Monday, July 13, 2009

Church building : a tent or a tabernacle

A fellow Maryknoller, Fr. John Cioppa, who celebrated his 50th Anniversary of priesthood has a book of reflections on his years of work in Hong Kong. I found his thoughts In His Own Words to be very wise and could translate many of them very easily into the Korea situation which I will do in coming blogs.

Sometimes in conversation with Catholics they complain, "Wouldn't it be nice if we had a real church here?" I am not so sure. I am convinced more than ever that having a small temporary "church" or Mass center ... has many advantages. Let me explain.

I guess we should start with a consideration of just what a church building really is. The church building is the place where a group of believers come together to pray, worship God and through the liturgy it transforms into the "true presence of Christ". Vatican II has made it very clear that the "Church" is the people of God, a community which accepts Christ as their Lord and Savior. The church (building) is the home of the Christian Community.

For Many centuries churches were designed with the Blessed Sacrament as the focal point. They were constructed in such a way that the Blessed Sacrament was placed in the most prominent place in the building- usually in the middle of the main altar. This was to accommodate the principal devotion of the people, namely the adoration of the Blessed Sacrament. Have you noticed that in all of the churches today , both old and new, the Blessed Sacrament is now placed on a small side altar like those in ...

The emphasis now in church design is to create a favorable environment for the Christians to gather and pray. Both church design and the liturgy itself are reminders that we are a community on a journey and that this earth is not our permanent home. So the best symbol of our "Church" is not a massive, beautiful structure of marble and stone, not a place that is fixed, secure and solid, but rather a TENT, a symbol of travel, impermanence, change and simplicity. This is the primary image of the Church of the millennium: a TENT not a tabernacle.

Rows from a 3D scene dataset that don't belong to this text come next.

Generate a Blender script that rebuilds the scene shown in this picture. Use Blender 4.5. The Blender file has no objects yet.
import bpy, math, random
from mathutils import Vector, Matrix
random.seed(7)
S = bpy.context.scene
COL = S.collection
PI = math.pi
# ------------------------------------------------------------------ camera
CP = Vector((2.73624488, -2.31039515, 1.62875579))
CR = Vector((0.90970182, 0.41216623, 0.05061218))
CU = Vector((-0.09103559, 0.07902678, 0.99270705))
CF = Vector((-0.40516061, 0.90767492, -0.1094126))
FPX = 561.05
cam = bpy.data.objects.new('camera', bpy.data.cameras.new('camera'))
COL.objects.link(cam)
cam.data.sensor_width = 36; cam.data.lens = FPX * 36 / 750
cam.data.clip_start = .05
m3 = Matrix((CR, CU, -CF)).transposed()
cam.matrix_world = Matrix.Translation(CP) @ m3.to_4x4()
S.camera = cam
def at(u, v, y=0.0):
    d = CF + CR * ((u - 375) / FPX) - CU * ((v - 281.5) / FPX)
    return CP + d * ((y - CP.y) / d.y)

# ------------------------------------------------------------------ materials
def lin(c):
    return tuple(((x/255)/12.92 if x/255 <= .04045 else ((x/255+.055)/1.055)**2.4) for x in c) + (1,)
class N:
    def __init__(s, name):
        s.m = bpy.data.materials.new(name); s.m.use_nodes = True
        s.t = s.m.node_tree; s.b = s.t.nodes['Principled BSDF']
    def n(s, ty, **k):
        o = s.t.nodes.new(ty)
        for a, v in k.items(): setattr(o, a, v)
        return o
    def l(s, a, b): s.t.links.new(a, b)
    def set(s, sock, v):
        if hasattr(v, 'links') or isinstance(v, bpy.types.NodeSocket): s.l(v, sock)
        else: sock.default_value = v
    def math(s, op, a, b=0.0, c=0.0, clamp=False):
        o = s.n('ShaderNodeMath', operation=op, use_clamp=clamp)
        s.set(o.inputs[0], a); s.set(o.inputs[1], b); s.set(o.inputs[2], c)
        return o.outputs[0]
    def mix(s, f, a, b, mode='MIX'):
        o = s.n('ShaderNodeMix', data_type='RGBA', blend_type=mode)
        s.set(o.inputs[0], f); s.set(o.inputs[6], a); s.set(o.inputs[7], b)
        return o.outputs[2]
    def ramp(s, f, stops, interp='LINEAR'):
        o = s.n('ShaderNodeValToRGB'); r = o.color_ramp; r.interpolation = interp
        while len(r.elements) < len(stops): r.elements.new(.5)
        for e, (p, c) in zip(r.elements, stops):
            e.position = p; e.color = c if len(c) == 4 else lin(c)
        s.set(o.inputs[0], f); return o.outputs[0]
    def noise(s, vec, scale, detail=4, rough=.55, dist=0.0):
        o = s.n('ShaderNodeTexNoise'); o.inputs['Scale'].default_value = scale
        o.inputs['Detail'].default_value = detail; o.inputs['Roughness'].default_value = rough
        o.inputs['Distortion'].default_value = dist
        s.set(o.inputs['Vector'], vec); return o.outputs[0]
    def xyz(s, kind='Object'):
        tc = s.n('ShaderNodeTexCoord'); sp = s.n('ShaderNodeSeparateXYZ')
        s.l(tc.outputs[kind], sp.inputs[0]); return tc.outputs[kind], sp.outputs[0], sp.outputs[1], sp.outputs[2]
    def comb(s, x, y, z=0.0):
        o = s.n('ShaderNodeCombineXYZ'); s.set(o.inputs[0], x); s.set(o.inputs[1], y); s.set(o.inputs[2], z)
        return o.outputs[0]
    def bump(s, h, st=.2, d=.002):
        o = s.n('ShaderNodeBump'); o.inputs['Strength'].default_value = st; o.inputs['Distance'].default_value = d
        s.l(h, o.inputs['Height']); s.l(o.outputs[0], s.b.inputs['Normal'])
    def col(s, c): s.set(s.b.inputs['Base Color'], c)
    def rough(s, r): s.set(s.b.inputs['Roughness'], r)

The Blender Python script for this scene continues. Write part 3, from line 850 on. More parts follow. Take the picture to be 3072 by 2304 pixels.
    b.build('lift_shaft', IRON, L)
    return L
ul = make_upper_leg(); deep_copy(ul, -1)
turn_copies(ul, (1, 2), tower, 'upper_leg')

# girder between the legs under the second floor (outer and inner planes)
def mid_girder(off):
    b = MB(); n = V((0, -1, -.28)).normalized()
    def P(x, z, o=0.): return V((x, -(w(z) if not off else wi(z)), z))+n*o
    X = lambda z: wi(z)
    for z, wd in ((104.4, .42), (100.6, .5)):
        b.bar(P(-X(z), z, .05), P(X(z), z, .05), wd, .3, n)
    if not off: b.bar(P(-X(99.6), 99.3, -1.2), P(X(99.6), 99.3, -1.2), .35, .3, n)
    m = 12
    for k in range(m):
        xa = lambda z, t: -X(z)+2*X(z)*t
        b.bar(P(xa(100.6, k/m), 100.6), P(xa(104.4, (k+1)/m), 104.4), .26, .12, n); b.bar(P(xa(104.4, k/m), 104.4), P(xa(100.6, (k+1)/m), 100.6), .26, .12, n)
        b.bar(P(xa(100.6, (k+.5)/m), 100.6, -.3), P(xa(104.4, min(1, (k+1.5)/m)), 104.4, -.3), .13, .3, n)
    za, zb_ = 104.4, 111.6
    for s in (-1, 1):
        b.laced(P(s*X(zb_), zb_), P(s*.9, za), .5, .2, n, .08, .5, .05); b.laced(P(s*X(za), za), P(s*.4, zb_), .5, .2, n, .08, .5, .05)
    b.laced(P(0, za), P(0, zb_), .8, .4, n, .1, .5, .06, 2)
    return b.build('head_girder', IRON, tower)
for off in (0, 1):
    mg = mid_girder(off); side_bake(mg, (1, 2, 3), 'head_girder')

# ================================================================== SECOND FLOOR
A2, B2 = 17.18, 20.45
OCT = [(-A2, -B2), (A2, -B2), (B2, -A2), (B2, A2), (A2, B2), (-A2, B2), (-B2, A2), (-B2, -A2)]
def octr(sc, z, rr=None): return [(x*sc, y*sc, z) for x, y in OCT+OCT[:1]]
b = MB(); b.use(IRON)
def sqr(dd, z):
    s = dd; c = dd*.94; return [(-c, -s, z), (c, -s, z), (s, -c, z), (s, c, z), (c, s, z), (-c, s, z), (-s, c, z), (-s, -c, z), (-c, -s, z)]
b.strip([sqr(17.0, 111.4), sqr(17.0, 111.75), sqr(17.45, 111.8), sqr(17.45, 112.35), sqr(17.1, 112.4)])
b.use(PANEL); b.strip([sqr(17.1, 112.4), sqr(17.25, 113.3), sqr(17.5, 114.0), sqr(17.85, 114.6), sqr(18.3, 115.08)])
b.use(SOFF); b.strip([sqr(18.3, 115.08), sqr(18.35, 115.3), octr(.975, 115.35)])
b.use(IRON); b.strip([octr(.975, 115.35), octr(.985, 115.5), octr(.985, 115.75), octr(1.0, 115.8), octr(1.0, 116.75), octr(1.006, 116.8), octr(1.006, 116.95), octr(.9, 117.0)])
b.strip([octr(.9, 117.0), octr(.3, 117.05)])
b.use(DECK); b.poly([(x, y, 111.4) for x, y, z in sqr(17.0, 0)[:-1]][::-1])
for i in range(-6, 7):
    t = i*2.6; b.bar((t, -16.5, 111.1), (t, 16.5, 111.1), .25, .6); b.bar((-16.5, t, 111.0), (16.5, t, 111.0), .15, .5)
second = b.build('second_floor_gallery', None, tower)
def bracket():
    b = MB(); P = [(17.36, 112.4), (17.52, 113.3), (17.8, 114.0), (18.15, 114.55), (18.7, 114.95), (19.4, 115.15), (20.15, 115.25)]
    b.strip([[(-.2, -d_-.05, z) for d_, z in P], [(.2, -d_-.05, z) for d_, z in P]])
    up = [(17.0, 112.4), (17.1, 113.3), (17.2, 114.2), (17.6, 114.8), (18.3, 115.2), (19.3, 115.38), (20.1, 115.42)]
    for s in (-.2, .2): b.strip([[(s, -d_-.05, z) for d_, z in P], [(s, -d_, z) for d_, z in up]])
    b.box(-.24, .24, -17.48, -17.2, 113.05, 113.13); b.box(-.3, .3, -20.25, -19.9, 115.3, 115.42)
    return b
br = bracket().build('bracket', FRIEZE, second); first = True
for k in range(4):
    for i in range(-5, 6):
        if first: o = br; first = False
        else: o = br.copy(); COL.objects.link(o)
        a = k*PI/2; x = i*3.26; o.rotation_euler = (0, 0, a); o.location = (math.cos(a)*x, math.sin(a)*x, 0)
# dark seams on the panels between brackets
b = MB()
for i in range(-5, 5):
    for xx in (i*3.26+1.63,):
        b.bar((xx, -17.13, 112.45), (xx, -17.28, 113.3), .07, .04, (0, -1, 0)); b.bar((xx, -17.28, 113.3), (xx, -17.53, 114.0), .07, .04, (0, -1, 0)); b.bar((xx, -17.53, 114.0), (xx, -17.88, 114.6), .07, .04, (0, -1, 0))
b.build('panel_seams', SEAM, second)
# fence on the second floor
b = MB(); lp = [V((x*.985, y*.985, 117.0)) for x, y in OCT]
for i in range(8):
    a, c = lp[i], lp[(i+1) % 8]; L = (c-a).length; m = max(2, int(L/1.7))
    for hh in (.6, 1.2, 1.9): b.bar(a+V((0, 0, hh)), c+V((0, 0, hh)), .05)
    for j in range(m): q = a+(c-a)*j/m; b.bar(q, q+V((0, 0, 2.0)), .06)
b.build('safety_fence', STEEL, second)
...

The church is a place for people to gather. The liturgy is not a state. It is a series of feasts in dynamic relationship. We begin with Advent and Christmas, move through Lent and Easter to Pentecost and finally to the end of the year with the feasts of All Saints and Souls reaching a finale in the celebration of Christ the King. In the liturgy we bridge the world of the present and the world to come; earth and heaven; the secular and the sacred. We come to the liturgy not as passive observers, but as active participants to be transformed. We come to church not to feel comforatable, secure and "at home". We come to church to realize that this world is not our permanent home, that we are people on pilgrmiage with our feet on the ground, but with our eyes fixed on the Kingdom...
From reading the above we can see that Hong Kong is less traditional in viewing the liturgy. I personally prefer the tabernacle in the sanctuary at the main altar or very close to the main altar. I would see our Churches both as TENTS and TABERNACLES. However the point that I like is the idea of temporary. I do think that we spend too much time and money trying to make our churches into monuments and miss what is most important. This obviously is an area of much discussion and difference of opinion but a fruitful area for debate.

1 comment:

  1. One could also argue that not only is too much time and money spent in making our churches into monuments, but too much effort has been spent on expensive and ornate vestments, and other objects, perhaps appropriate in the age of kings and queens but now out of sync with the modern world. The panoply of monarchy, especially evident when there is a gathering of cardinals and bishops, along with the Holy Father's "kingly" emblems of office, should be relegated to the scrap heaps of history. A shepard's simple garb, more like the tunics of our monastic orders, might be a good way to shed a habit (in both senses of the word) that tends to send the wrong message to many, both inside and outside the Church.